Then AG is equal to GC; [III. 3.
therefore the rectangle AE, EC, together with the square on EG, is equal to the square on AG. [II. 5.
To each of these equals add the square on GF;
then the rectangle AE, EC, together with the squares on EG, GF, is equal to the squares on AG, GF. [Axiom 2.
But the squares on EG, GF are equal to the square on EF;
and the squares on AG, GF are equal to the square on AF. [I. 47.
Therefore the rectangle AE, EC, together with the square on EF, is equal to the square on AF,
that is, to the square on FB.
But the square on FB is equal to the rectangle BE, ED, together with the square on EF. [II. 5.
Therefore the rectangle AE, EC, together with the square on EF, is equal to the rectangle BE, ED, together with the square on EF.
Take away the common square on EF;
then the remaining rectangle AE, EG is equal to the remaining rectangle BE, ED. [Axiom 3.

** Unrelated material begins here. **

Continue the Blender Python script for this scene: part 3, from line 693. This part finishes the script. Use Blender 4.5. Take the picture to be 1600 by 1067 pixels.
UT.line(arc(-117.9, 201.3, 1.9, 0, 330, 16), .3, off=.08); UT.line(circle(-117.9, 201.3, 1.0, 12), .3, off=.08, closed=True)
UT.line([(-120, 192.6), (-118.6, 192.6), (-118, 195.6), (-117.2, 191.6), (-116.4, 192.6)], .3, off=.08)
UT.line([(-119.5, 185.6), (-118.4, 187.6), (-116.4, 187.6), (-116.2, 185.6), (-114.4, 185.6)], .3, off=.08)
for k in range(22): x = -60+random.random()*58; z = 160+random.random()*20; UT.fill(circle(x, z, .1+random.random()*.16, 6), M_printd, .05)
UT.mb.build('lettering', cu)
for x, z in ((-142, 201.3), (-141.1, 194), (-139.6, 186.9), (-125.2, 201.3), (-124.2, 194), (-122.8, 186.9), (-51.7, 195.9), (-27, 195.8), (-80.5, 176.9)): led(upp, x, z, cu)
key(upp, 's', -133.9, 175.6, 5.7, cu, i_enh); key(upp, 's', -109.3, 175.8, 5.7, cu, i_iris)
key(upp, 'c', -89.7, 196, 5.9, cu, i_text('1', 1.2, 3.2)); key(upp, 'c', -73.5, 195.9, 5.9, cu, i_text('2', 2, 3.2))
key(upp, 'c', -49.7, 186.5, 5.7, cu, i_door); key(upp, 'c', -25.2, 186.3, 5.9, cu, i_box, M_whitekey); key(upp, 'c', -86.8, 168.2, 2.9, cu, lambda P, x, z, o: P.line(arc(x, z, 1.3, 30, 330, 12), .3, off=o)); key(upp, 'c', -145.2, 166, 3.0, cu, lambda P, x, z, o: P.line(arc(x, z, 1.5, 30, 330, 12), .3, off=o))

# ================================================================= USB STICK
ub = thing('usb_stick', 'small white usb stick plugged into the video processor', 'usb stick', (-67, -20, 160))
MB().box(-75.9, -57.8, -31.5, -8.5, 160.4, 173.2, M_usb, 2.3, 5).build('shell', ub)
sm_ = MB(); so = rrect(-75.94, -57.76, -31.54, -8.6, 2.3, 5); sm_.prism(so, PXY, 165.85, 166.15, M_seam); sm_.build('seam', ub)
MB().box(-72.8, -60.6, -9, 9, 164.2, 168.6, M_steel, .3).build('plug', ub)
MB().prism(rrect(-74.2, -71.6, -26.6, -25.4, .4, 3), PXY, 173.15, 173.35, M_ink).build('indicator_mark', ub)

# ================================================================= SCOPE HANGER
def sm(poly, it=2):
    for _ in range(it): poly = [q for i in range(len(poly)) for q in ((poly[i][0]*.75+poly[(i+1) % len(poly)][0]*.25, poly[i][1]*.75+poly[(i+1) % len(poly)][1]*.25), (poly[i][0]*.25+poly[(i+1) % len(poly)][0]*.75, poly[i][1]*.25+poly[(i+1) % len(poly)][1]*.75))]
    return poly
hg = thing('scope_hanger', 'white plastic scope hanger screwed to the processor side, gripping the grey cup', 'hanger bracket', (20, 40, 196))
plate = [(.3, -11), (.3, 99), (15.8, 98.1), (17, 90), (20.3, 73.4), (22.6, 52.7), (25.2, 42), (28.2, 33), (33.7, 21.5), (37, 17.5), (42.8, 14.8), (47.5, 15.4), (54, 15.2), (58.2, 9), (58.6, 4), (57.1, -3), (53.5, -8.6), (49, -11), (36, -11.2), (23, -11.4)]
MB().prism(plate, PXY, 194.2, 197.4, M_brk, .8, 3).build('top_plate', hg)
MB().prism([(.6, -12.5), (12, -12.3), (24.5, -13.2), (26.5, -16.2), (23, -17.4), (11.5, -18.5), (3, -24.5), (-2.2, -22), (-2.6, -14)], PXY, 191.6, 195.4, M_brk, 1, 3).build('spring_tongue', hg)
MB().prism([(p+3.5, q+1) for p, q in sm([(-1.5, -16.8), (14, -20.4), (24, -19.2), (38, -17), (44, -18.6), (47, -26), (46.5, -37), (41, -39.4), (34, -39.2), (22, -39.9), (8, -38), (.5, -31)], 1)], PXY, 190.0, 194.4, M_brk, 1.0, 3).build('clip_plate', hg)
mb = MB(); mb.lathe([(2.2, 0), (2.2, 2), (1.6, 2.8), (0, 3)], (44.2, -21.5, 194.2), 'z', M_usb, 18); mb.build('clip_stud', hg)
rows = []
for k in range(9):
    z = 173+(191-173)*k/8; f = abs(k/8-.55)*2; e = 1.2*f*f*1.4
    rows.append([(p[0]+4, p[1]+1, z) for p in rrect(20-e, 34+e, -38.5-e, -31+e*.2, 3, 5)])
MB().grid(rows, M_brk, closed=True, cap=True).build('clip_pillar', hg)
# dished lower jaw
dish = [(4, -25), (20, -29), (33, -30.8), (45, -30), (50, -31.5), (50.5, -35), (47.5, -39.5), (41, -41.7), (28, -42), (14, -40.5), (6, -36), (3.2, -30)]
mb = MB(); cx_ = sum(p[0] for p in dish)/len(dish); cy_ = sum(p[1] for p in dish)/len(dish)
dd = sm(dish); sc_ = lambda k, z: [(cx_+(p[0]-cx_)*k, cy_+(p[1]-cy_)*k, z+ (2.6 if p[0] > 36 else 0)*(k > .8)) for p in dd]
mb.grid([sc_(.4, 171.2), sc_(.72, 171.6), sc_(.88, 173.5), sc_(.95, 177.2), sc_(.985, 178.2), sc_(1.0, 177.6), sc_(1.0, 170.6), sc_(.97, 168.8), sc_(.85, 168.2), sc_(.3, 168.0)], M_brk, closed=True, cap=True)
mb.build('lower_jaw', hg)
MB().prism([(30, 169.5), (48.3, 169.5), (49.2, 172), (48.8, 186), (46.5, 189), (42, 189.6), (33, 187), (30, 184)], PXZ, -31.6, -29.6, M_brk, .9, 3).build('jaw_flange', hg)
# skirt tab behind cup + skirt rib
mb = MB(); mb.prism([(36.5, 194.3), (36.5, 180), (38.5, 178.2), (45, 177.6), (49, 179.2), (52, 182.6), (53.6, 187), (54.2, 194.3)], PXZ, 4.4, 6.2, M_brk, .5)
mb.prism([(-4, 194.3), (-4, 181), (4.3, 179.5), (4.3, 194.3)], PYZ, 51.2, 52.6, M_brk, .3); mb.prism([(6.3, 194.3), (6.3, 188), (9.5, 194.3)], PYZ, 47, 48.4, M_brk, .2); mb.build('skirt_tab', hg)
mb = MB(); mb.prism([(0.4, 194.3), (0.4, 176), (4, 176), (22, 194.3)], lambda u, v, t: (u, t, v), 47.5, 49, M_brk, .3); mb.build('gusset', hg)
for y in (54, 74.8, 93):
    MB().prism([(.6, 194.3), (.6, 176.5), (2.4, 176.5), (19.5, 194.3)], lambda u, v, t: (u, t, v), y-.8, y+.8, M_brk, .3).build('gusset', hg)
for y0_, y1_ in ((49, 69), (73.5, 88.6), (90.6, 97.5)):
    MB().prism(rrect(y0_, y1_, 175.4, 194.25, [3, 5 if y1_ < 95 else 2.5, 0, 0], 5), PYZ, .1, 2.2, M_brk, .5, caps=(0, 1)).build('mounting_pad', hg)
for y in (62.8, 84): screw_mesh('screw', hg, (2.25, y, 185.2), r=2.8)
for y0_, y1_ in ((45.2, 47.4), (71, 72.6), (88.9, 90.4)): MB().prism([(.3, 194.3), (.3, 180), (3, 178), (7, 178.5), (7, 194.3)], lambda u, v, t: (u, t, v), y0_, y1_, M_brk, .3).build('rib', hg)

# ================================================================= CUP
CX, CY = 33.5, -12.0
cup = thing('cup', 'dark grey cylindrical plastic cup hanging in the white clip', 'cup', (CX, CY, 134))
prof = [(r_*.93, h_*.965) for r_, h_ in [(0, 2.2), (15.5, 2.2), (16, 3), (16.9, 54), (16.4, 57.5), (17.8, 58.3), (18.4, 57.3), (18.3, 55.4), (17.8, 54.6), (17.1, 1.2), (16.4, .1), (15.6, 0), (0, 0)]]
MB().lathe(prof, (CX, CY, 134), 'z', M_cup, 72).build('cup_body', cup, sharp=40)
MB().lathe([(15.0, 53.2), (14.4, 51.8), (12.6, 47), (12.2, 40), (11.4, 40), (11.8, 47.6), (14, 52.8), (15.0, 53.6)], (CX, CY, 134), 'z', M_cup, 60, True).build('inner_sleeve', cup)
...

Lastly, let neither of the straight lines AG, BD pass through the centre. Take the centre F, [III. 1.
and through E, the intersection of the straight lines AG, BD, draw the diameter GEFH.
Then, as has been shewn, the rectangle GE, EH is equal to the rectangle AE, EG, and also to the rectangle BE, ED; therefore the rectangle AE, EC is equal to the rectangle BE, ED. [Axiom 1.
Wherefore, if two straight lines &c. q.e.d.